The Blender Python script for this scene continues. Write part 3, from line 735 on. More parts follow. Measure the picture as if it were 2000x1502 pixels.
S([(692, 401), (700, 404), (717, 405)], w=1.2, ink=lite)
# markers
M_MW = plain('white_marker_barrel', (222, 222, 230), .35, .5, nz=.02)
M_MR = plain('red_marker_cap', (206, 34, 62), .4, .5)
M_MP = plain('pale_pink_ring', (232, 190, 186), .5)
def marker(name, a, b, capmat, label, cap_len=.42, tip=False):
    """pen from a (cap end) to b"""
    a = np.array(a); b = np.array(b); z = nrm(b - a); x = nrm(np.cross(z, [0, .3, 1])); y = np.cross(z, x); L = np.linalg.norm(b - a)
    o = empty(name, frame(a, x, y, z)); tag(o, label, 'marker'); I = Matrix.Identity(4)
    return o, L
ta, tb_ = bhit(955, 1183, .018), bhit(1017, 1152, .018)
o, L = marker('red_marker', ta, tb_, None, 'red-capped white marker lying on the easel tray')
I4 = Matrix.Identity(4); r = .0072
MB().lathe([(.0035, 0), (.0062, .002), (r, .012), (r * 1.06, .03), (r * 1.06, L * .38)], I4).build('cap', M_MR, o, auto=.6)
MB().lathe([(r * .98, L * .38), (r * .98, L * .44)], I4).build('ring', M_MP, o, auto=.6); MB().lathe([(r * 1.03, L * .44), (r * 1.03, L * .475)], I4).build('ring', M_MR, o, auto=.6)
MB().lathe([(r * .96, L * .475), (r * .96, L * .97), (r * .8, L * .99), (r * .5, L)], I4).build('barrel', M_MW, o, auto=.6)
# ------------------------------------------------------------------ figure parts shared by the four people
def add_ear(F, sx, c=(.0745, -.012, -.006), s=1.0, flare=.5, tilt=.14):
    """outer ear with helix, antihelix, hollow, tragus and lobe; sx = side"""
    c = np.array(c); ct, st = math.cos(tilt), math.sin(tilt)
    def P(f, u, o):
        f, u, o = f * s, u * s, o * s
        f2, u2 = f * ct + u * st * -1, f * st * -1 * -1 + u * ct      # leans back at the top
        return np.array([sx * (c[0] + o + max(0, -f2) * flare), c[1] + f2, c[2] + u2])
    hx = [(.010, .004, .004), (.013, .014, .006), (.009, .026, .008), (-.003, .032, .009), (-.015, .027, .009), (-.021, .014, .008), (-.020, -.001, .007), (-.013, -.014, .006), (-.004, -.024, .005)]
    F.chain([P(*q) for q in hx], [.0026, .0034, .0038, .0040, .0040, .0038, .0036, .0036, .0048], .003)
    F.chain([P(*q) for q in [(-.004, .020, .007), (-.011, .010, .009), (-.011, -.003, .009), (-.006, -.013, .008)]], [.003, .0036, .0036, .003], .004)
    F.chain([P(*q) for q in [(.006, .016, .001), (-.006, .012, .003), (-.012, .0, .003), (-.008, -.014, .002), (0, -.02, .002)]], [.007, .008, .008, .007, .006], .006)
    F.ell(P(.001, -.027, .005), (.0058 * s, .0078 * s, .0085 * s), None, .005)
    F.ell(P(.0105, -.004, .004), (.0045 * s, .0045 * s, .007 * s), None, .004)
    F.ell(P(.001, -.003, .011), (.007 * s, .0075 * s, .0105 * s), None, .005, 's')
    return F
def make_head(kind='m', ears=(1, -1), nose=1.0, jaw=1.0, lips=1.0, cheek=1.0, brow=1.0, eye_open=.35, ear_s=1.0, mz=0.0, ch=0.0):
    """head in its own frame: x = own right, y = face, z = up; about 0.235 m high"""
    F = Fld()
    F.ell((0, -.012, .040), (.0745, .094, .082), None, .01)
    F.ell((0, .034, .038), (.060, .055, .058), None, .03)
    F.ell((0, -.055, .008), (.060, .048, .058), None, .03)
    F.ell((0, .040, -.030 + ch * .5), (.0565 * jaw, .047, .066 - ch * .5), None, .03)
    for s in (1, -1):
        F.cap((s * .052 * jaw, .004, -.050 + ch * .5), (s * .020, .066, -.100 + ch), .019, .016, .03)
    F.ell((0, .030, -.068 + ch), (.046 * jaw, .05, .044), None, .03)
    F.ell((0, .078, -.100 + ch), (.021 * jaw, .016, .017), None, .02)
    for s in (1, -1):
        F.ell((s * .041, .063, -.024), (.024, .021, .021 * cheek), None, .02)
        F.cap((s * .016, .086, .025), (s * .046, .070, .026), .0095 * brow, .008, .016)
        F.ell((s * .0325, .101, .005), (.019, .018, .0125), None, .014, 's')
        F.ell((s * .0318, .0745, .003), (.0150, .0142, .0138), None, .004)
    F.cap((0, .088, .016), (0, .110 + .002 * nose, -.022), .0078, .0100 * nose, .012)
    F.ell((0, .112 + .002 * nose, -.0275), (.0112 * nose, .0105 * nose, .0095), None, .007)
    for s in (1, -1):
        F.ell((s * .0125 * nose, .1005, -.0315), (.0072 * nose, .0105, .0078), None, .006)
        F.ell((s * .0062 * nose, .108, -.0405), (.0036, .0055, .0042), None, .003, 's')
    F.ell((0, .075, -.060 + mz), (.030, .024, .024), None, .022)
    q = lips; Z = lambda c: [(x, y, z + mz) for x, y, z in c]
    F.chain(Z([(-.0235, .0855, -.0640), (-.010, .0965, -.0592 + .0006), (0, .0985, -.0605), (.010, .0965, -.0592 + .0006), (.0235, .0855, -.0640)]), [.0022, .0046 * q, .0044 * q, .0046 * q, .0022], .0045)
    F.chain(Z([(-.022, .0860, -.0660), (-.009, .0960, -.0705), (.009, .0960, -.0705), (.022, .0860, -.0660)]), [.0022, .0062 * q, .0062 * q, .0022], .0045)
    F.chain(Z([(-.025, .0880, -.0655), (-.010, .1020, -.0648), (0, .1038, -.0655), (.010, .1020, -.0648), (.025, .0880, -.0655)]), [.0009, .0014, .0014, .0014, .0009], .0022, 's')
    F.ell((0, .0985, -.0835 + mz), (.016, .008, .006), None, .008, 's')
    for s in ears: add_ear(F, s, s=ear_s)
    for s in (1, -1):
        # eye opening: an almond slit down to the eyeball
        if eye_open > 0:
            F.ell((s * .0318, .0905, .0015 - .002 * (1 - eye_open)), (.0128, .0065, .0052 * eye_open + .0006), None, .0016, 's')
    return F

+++

- Your goal -
Copy down the material exactly as written.

- Completed exercise -
The Blender Python script for this scene continues. Write part 3, from line 735 on. More parts follow. Measure the picture as if it were 2000x1502 pixels.
S([(692, 401), (700, 404), (717, 405)], w=1.2, ink=lite)
# markers
M_MW = plain('white_marker_barrel', (222, 222, 230), .35, .5, nz=.02)
M_MR = plain('red_marker_cap', (206, 34, 62), .4, .5)
M_MP = plain('pale_pink_ring', (232, 190, 186), .5)
def marker(name, a, b, capmat, label, cap_len=.42, tip=False):
    """pen from a (cap end) to b"""
    a = np.array(a); b = np.array(b); z = nrm(b - a); x = nrm(np.cross(z, [0, .3, 1])); y = np.cross(z, x); L = np.linalg.norm(b - a)
    o = empty(name, frame(a, x, y, z)); tag(o, label, 'marker'); I = Matrix.Identity(4)
    return o, L
ta, tb_ = bhit(955, 1183, .018), bhit(1017, 1152, .018)
o, L = marker('red_marker', ta, tb_, None, 'red-capped white marker lying on the easel tray')
I4 = Matrix.Identity(4); r = .0072
MB().lathe([(.0035, 0), (.0062, .002), (r, .012), (r * 1.06, .03), (r * 1.06, L * .38)], I4).build('cap', M_MR, o, auto=.6)
MB().lathe([(r * .98, L * .38), (r * .98, L * .44)], I4).build('ring', M_MP, o, auto=.6); MB().lathe([(r * 1.03, L * .44), (r * 1.03, L * .475)], I4).build('ring', M_MR, o, auto=.6)
MB().lathe([(r * .96, L * .475), (r * .96, L * .97), (r * .8, L * .99), (r * .5, L)], I4).build('barrel', M_MW, o, auto=.6)
# ------------------------------------------------------------------ figure parts shared by the four people
def add_ear(F, sx, c=(.0745, -.012, -.006), s=1.0, flare=.5, tilt=.14):
    """outer ear with helix, antihelix, hollow, tragus and lobe; sx = side"""
    c = np.array(c); ct, st = math.cos(tilt), math.sin(tilt)
    def P(f, u, o):
        f, u, o = f * s, u * s, o * s
        f2, u2 = f * ct + u * st * -1, f * st * -1 * -1 + u * ct      # leans back at the top
        return np.array([sx * (c[0] + o + max(0, -f2) * flare), c[1] + f2, c[2] + u2])
    hx = [(.010, .004, .004), (.013, .014, .006), (.009, .026, .008), (-.003, .032, .009), (-.015, .027, .009), (-.021, .014, .008), (-.020, -.001, .007), (-.013, -.014, .006), (-.004, -.024, .005)]
    F.chain([P(*q) for q in hx], [.0026, .0034, .0038, .0040, .0040, .0038, .0036, .0036, .0048], .003)
    F.chain([P(*q) for q in [(-.004, .020, .007), (-.011, .010, .009), (-.011, -.003, .009), (-.006, -.013, .008)]], [.003, .0036, .0036, .003], .004)
    F.chain([P(*q) for q in [(.006, .016, .001), (-.006, .012, .003), (-.012, .0, .003), (-.008, -.014, .002), (0, -.02, .002)]], [.007, .008, .008, .007, .006], .006)
    F.ell(P(.001, -.027, .005), (.0058 * s, .0078 * s, .0085 * s), None, .005)
    F.ell(P(.0105, -.004, .004), (.0045 * s, .0045 * s, .007 * s), None, .004)
    F.ell(P(.001, -.003, .011), (.007 * s, .0075 * s, .0105 * s), None, .005, 's')
    return F
def make_head(kind='m', ears=(1, -1), nose=1.0, jaw=1.0, lips=1.0, cheek=1.0, brow=1.0, eye_open=.35, ear_s=1.0, mz=0.0, ch=0.0):
    """head in its own frame: x = own right, y = face, z = up; about 0.235 m high"""
    F = Fld()
    F.ell((0, -.012, .040), (.0745, .094, .082), None, .01)
    F.ell((0, .034, .038), (.060, .055, .058), None, .03)
    F.ell((0, -.055, .008), (.060, .048, .058), None, .03)
    F.ell((0, .040, -.030 + ch * .5), (.0565 * jaw, .047, .066 - ch * .5), None, .03)
    for s in (1, -1):
        F.cap((s * .052 * jaw, .004, -.050 + ch * .5), (s * .020, .066, -.100 + ch), .019, .016, .03)
    F.ell((0, .030, -.068 + ch), (.046 * jaw, .05, .044), None, .03)
    F.ell((0, .078, -.100 + ch), (.021 * jaw, .016, .017), None, .02)
    for s in (1, -1):
        F.ell((s * .041, .063, -.024), (.024, .021, .021 * cheek), None, .02)
        F.cap((s * .016, .086, .025), (s * .046, .070, .026), .0095 * brow, .008, .016)
        F.ell((s * .0325, .101, .005), (.019, .018, .0125), None, .014, 's')
        F.ell((s * .0318, .0745, .003), (.0150, .0142, .0138), None, .004)
    F.cap((0, .088, .016), (0, .110 + .002 * nose, -.022), .0078, .0100 * nose, .012)
    F.ell((0, .112 + .002 * nose, -.0275), (.0112 * nose, .0105 * nose, .0095), None, .007)
    for s in (1, -1):
        F.ell((s * .0125 * nose, .1005, -.0315), (.0072 * nose, .0105, .0078), None, .006)
        F.ell((s * .0062 * nose, .108, -.0405), (.0036, .0055, .0042), None, .003, 's')
    F.ell((0, .075, -.060 + mz), (.030, .024, .024), None, .022)
    q = lips; Z = lambda c: [(x, y, z + mz) for x, y, z in c]
    F.chain(Z([(-.0235, .0855, -.0640), (-.010, .0965, -.0592 + .0006), (0, .0985, -.0605), (.010, .0965, -.0592 + .0006), (.0235, .0855, -.0640)]), [.0022, .0046 * q, .0044 * q, .0046 * q, .0022], .0045)
    F.chain(Z([(-.022, .0860, -.0660), (-.009, .0960, -.0705), (.009, .0960, -.0705), (.022, .0860, -.0660)]), [.0022, .0062 * q, .0062 * q, .0022], .0045)
    F.chain(Z([(-.025, .0880, -.0655), (-.010, .1020, -.0648), (0, .1038, -.0655), (.010, .1020, -.0648), (.025, .0880, -.0655)]), [.0009, .0014, .0014, .0014, .0009], .0022, 's')
    F.ell((0, .0985, -.0835 + mz), (.016, .008, .006), None, .008, 's')
    for s in ears: add_ear(F, s, s=ear_s)
    for s in (1, -1):
        # eye opening: an almond slit down to the eyeball
        if eye_open > 0:
            F.ell((s * .0318, .0905, .0015 - .002 * (1 - eye_open)), (.0128, .0065, .0052 * eye_open + .0006), None, .0016, 's')
    return F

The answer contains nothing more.